__Exercise__. Retype verbatim only the lines below, starting at the one that contains "Recreate this scene" and ending at the one that contains "bpy.context.scene.camera = cam". Pictures are excluded from the copy.

__Entries shown__.

+===+

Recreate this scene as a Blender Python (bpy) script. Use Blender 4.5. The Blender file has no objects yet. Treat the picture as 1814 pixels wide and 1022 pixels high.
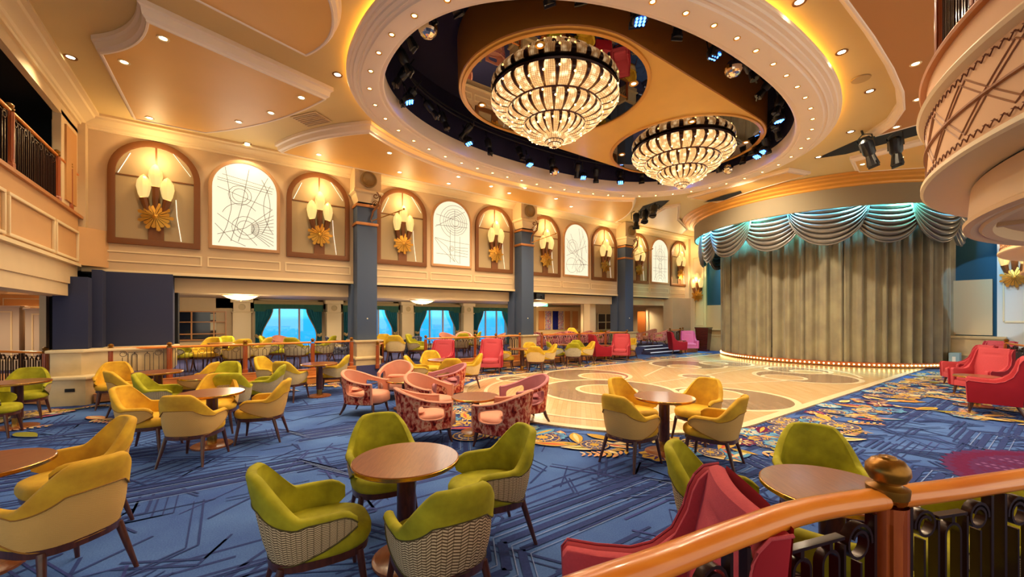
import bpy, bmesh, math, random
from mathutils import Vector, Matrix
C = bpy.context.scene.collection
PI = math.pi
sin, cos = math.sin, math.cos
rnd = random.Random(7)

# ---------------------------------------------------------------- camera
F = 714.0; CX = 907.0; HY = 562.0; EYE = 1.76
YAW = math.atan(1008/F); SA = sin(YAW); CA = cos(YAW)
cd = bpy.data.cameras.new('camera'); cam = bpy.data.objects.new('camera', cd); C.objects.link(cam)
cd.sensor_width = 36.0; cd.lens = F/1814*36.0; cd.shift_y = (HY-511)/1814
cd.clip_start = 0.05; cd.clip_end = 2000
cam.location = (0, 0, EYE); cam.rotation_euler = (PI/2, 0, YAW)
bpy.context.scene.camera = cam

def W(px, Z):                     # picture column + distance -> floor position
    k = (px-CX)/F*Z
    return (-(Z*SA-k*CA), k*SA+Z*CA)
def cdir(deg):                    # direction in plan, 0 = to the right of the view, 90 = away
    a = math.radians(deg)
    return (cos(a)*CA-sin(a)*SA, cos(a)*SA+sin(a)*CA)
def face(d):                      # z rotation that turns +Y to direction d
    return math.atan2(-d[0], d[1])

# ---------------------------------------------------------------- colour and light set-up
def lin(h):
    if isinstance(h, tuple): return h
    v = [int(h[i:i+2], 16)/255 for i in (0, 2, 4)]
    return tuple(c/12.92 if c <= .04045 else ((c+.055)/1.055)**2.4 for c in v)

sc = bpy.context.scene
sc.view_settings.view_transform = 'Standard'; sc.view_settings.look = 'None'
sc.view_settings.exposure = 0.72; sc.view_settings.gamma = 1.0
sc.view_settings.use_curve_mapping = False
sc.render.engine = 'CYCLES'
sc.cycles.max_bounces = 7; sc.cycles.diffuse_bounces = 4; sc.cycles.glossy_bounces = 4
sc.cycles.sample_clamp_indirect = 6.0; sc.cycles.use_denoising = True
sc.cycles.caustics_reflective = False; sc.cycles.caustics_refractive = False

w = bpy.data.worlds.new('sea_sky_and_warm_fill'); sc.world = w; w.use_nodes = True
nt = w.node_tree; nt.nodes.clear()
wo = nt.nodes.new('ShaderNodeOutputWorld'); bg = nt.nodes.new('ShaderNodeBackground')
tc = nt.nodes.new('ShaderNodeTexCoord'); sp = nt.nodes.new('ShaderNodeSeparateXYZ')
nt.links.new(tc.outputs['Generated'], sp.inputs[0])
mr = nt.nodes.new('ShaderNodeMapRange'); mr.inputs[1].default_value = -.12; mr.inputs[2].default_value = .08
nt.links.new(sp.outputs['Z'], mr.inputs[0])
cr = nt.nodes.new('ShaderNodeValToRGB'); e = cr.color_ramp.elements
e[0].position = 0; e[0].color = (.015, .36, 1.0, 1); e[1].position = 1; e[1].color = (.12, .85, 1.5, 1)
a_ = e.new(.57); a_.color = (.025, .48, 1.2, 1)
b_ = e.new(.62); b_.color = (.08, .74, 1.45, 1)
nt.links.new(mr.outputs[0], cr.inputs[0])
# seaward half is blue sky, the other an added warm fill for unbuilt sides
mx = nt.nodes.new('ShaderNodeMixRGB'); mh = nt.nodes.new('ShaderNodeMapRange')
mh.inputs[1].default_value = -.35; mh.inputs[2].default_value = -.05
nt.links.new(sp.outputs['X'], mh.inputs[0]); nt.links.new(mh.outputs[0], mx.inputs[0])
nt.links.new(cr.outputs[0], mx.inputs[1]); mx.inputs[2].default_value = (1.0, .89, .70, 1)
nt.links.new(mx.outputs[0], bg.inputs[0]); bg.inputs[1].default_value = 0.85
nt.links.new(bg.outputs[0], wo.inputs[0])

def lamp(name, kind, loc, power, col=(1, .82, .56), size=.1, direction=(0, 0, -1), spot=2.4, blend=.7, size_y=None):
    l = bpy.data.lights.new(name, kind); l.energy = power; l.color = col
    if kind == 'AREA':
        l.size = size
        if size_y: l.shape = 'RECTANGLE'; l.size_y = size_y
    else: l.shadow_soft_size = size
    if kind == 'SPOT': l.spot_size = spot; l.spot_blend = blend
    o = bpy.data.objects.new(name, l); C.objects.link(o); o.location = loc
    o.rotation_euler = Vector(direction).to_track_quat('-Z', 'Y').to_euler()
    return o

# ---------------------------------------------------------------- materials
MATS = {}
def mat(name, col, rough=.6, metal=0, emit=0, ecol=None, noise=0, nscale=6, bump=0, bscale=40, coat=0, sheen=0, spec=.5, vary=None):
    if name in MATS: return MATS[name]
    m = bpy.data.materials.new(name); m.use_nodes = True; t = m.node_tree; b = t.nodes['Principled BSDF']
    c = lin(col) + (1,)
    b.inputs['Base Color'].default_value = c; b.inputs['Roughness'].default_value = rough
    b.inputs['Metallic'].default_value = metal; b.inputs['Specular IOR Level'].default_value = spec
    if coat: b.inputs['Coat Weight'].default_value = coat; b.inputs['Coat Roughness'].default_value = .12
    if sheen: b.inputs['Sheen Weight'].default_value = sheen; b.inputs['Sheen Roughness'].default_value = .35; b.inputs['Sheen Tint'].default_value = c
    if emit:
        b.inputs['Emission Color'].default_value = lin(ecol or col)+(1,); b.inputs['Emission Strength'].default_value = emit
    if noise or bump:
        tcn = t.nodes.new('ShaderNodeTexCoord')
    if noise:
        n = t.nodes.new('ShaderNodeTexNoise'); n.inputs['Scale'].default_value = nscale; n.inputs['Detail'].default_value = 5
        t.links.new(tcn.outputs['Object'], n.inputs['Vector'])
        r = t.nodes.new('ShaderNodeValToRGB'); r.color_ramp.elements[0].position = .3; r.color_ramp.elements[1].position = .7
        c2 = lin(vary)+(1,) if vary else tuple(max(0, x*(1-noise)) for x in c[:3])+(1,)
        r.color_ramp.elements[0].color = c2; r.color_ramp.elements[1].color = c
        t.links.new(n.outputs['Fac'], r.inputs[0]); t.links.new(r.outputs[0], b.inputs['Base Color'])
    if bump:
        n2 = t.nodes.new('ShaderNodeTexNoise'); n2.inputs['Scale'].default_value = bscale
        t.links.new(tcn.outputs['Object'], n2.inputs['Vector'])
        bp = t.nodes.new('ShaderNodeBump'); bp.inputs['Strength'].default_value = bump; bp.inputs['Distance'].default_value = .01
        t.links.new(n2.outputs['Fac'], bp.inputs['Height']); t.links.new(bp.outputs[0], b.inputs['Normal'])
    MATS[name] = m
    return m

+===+

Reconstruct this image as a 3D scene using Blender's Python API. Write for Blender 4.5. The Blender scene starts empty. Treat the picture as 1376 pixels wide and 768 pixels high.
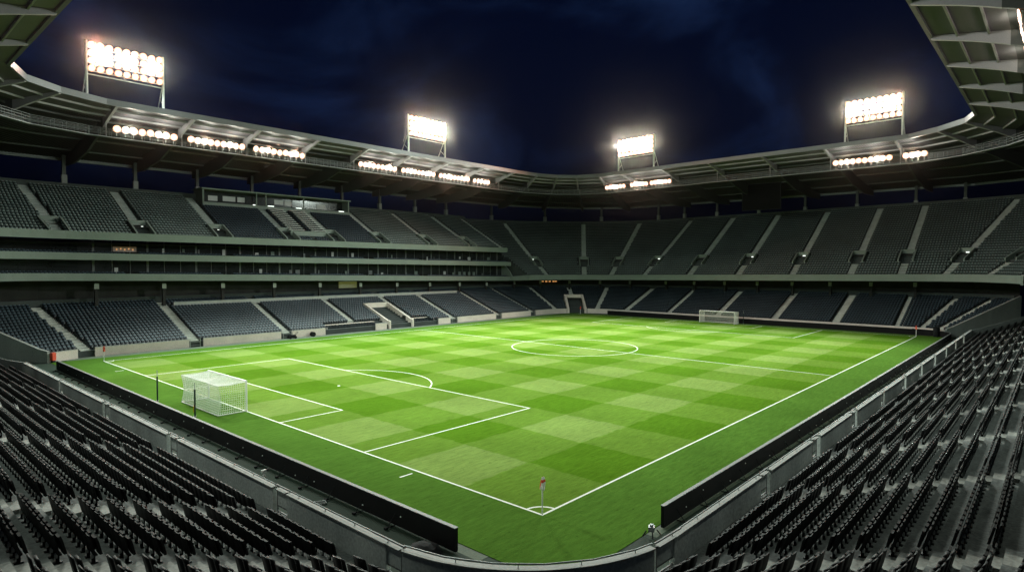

+===+

__Written response__.
Recreate this scene as a Blender Python (bpy) script. Use Blender 4.5. The Blender file has no objects yet. Treat the picture as 1814 pixels wide and 1022 pixels high.
import bpy, bmesh, math, random
from mathutils import Vector, Matrix
C = bpy.context.scene.collection
PI = math.pi
sin, cos = math.sin, math.cos
rnd = random.Random(7)

# ---------------------------------------------------------------- camera
F = 714.0; CX = 907.0; HY = 562.0; EYE = 1.76
YAW = math.atan(1008/F); SA = sin(YAW); CA = cos(YAW)
cd = bpy.data.cameras.new('camera'); cam = bpy.data.objects.new('camera', cd); C.objects.link(cam)
cd.sensor_width = 36.0; cd.lens = F/1814*36.0; cd.shift_y = (HY-511)/1814
cd.clip_start = 0.05; cd.clip_end = 2000
cam.location = (0, 0, EYE); cam.rotation_euler = (PI/2, 0, YAW)
bpy.context.scene.camera = cam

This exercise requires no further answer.